From time to time I receive little nuggets of baseball information through email from a local baseball fan named Mark Cole. They are usually about a little-known baseball statistic or fact with which most people not named Bob Costas would not be familiar.

Such as this, about the origin of Japanese baseball’s Eiji Sawamura Award, the Japanese equivalent of the Cy Young Award:

After the end of the 1934 major league baseball season, a team of U.S. players went to Japan to play 17 games in 12 Japanese cities against Japan’s first-ever professional team, a collection of former high school and college stars who called themselves the Tokyo Giants.

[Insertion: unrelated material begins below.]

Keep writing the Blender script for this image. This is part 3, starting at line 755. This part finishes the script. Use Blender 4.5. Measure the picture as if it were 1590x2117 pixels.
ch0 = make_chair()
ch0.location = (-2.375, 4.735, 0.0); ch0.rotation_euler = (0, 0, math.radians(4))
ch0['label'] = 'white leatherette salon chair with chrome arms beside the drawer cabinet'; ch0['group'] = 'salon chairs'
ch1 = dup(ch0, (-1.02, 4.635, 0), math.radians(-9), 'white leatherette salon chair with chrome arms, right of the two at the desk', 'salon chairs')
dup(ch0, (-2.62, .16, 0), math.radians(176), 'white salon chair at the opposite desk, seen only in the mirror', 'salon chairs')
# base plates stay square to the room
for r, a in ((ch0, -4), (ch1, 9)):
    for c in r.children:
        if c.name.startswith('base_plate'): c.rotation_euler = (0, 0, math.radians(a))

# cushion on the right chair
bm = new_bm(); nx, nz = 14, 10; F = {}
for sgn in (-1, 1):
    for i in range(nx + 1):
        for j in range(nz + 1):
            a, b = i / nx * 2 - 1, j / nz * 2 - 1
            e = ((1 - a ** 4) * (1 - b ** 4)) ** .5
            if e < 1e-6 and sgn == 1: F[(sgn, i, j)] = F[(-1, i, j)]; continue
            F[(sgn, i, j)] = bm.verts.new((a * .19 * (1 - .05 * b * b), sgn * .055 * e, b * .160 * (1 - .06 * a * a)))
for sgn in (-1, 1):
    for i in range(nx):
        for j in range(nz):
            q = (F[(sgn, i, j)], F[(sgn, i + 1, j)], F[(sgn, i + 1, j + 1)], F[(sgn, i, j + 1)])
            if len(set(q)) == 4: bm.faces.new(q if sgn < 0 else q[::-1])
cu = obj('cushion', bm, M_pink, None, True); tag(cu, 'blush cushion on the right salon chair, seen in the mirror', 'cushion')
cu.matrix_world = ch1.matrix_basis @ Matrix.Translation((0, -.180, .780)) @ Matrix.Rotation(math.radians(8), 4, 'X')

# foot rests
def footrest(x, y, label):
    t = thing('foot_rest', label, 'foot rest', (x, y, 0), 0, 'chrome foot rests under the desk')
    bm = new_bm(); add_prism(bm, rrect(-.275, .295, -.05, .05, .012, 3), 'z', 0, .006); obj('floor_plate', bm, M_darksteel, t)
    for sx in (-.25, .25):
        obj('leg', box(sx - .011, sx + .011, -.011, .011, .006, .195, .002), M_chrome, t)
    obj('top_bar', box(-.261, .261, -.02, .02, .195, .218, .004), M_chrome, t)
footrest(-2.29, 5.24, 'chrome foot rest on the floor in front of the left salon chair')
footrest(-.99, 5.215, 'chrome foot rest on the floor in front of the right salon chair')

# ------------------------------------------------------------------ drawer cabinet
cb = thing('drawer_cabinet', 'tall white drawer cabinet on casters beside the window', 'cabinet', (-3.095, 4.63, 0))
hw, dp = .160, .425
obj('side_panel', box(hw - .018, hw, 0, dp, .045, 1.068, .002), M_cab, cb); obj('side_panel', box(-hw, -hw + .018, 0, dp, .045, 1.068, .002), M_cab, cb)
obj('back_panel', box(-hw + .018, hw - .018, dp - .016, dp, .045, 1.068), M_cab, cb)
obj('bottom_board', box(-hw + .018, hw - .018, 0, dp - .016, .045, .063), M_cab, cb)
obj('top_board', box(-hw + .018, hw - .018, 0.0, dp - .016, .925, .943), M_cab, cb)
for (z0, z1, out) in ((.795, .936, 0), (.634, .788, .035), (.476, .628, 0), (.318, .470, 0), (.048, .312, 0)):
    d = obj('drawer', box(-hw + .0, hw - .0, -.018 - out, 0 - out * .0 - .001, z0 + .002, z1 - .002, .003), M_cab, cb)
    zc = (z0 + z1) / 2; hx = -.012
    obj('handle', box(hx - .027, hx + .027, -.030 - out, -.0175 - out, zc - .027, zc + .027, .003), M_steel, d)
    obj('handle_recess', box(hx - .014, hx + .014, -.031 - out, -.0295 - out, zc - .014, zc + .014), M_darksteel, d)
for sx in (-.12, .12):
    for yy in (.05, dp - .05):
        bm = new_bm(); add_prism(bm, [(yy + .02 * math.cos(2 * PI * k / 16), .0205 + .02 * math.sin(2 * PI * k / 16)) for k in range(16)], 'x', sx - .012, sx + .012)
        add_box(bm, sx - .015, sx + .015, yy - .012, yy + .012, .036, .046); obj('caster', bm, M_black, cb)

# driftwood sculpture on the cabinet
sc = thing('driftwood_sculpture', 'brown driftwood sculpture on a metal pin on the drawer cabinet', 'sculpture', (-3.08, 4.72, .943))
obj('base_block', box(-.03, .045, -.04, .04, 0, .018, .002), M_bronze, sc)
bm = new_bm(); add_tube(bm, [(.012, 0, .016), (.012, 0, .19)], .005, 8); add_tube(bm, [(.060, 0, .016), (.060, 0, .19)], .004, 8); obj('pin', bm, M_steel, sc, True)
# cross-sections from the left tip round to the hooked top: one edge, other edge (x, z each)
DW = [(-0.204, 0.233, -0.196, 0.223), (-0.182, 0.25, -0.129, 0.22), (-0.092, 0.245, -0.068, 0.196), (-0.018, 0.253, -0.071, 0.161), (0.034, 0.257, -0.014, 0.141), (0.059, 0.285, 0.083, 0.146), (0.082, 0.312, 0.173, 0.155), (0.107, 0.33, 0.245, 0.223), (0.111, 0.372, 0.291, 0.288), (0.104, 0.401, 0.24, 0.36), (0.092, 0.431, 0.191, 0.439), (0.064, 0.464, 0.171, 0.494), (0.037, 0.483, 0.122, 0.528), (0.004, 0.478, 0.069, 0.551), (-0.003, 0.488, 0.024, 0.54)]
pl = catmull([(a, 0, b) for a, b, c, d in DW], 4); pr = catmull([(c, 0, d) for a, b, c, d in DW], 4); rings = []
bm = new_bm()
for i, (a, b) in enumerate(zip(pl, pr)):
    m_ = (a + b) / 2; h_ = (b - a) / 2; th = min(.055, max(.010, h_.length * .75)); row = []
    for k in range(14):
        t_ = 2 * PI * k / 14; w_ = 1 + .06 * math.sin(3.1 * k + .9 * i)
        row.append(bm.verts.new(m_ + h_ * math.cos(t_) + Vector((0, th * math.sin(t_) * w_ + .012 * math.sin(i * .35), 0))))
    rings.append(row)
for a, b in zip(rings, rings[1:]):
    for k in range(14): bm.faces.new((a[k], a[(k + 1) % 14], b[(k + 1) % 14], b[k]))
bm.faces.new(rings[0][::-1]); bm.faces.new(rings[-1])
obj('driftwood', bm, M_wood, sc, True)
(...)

The U.S. won every game. The closest the all-Japan team came to scratching out a win came at Shizuoka on November 20, 1934, where a 17-year-old 5-foot-8 and 156-pound high school flamethrower by the name of Eiji Sawamura entered the game in the fourth inning.

Sawamura struck out nine batters, including Babe Ruth, Lou Gehrig, Jimmie Foxx and Charlie Gehringer in order. In five innings, he gave up just one hit, a solo home run to Gehrig. He lost the game 1-0 to Earl Whitehill.

Sawamura died during World War II when the ship he was on was torpedoed near the end of the war.

Cole was watching the Yankees’ game against Cleveland on Tuesday night when Yankees broadcaster Ken Singleton told the story of Eiji Sawamura — Masahiro Tanaka was pitching for New York — on the air.

After a word from sponsors and probably a couple of reminders about an upcoming bobblehead promotion, Singleton said: “A thank-you to Mark Cole in Las Vegas for sending us this information.”

So it sounds like I’m not the only one on Mark Cole’s email list.